The Invisible |
What do you do if your benefit is cut, your housing is withdrawn, you are denied access to your children, you can't afford a solicitor and you don't understand how the legal system works?
I was a law student over twenty years ago, studying for the Bar in the early 1990s. Even back then, wiser and older heads proclaimed the un-wisdom of entering the poorly paid world of legal aid. Much more sensible to avoid crime and family law (except well-heeled divorce, of course), and steer yourself down the much more lucrative path of corporate or insurance-based litigation.
Criminals and poor people don't pay, and the government, as today, balked at throwing more money at a legal aid system whose demands seemed to grow bigger every year.
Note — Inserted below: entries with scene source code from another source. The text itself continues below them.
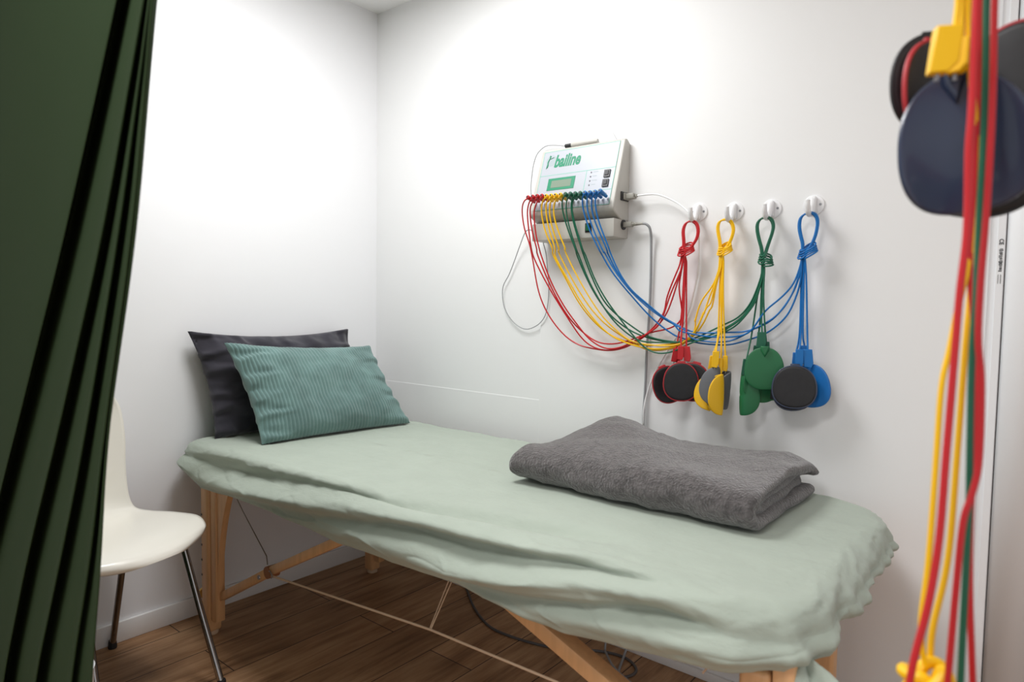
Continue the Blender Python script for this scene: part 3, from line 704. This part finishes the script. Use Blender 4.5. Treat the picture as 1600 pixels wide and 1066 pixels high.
# teardrop loop over the hook: left strand up, over the prong, right strand down (photo coordinates)
LOOP = dict(
 red=[(1069, 384), (1068, 372), (1067.5, 360), (1071, 350), (1077, 346), (1083, 346), (1089, 351), (1091, 362), (1088.5, 373), (1083, 382), (1077, 389)],
 yellow=[(1126, 382), (1123, 368), (1121.5, 356), (1124, 347), (1130, 343.5), (1137, 343.5), (1143, 348), (1146, 358), (1144, 369), (1140, 379), (1135, 388)],
 green=[(1192, 395), (1187, 378), (1183.5, 362), (1183.5, 350), (1189, 342), (1198, 340), (1205, 343), (1208.5, 353), (1206, 366), (1201, 380), (1196, 396)],
 blue=[(1256, 386), (1252, 372), (1249, 356), (1250.5, 342), (1257, 335), (1266, 332.5), (1274, 336), (1277.5, 346), (1276, 360), (1272, 374), (1265, 388)])
KNOT = dict(red=(1072, 390, 10.5, 3.2, -.42), yellow=(1132.5, 389, 9.5, 3.2, -.42), green=(1196.5, 406, 9.5, 3.8, .16), blue=(1262, 392, 12.5, 3.6, -.52))
STRANDS = dict(
 red=[[(1070, 404), (1068, 440), (1064, 500)], [(1071, 404), (1069.5, 440), (1066, 500)], [(1073, 404), (1072.5, 440), (1072.5, 500)], [(1070.5, 404), (1070, 440), (1067.5, 500)]],
 yellow=[[(1127, 402), (1124.5, 450), (1122.5, 515)], [(1128.5, 402), (1126.5, 450), (1125.5, 515)], [(1129.5, 402), (1128, 450), (1127.5, 515)], [(1131, 402), (1130, 450), (1131.5, 515)]],
 green=[[(1192, 416), (1184, 460), (1175, 520)], [(1193, 416), (1189.5, 460), (1188, 500)], [(1194, 416), (1191.5, 460), (1190, 500)], [(1195, 416), (1193, 460), (1195, 510)]],
 blue=[[(1254, 404), (1252, 440), (1249.5, 520)], [(1255, 404), (1253.5, 440), (1251.5, 520)], [(1256.5, 404), (1256, 440), (1254.5, 520)], [(1258, 404), (1260, 440), (1261.5, 520)]])
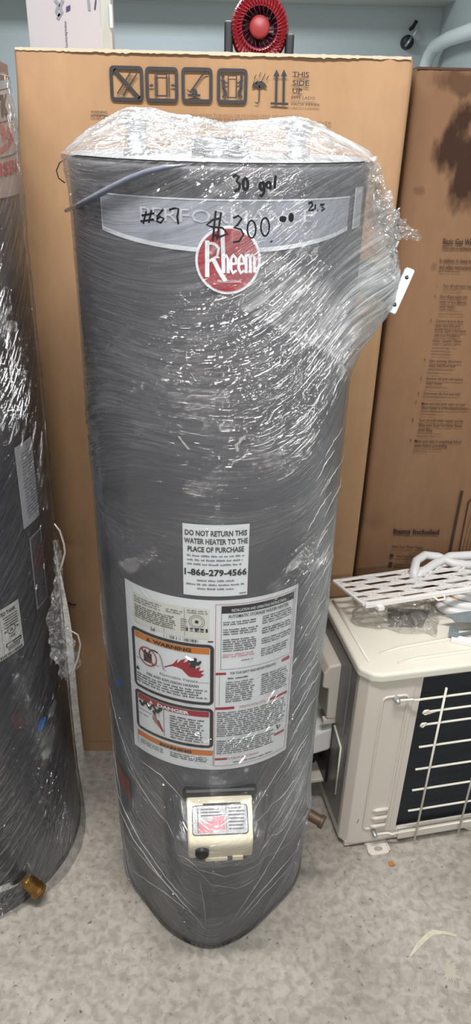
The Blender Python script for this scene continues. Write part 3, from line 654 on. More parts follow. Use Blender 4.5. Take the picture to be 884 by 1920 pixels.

Fast forward to today, and the situation is much worse - so bad in fact that even barristers are going on strike, refusing to take on cases where they are often unable to afford even the cost of travel to represent a legally aid case. Few of us like to lose money on a day's work. Of course, sympathy for fat cat lawyers isn't high on the public's list of concerns, but publicly funded legal aid work is a far cry from the bespoke and well-paid world of corporate clients.
The Invisible takes its name from the invisibility of the characters within it - individuals struggling to get heard or even noticed by a system whose funding is under continual threat.
The Bush Theatre has a strong track record of bringing powerful new writing to the stage, with ticket prices way below the cost of the West End. Every play I have seen there has been powerful, well written and well-acted, and this one is no exception.
The play is not without problems. Some of the dialogue is clunky - though at other times arrestingly good - suggesting more than one hand at work.
Three of the actors play more than one part, and this was confusing at times - which character is this? Is this the same person we just met in the last scene, in a new dress, or is this someone new? But maybe I just need better spectacles.
What Invisible is not is light entertainment. Apart from a few genuinely funny scenes (a scene in which a character recalls his first encounter with a Fiesta magazine in a school playground made me laugh out loud), the overall tone is one of righteous indignation. Which, I suppose, is not surprising from a play that was partly sponsored by the Legal Action Group, a charity which "promotes equal access to justice for all members of society".
Whatever your view on government cuts, this is a play on a serious subject whose voice deserves to be heard.
---Alex
The Invisible is playing at the Bush Theatre until 15 August.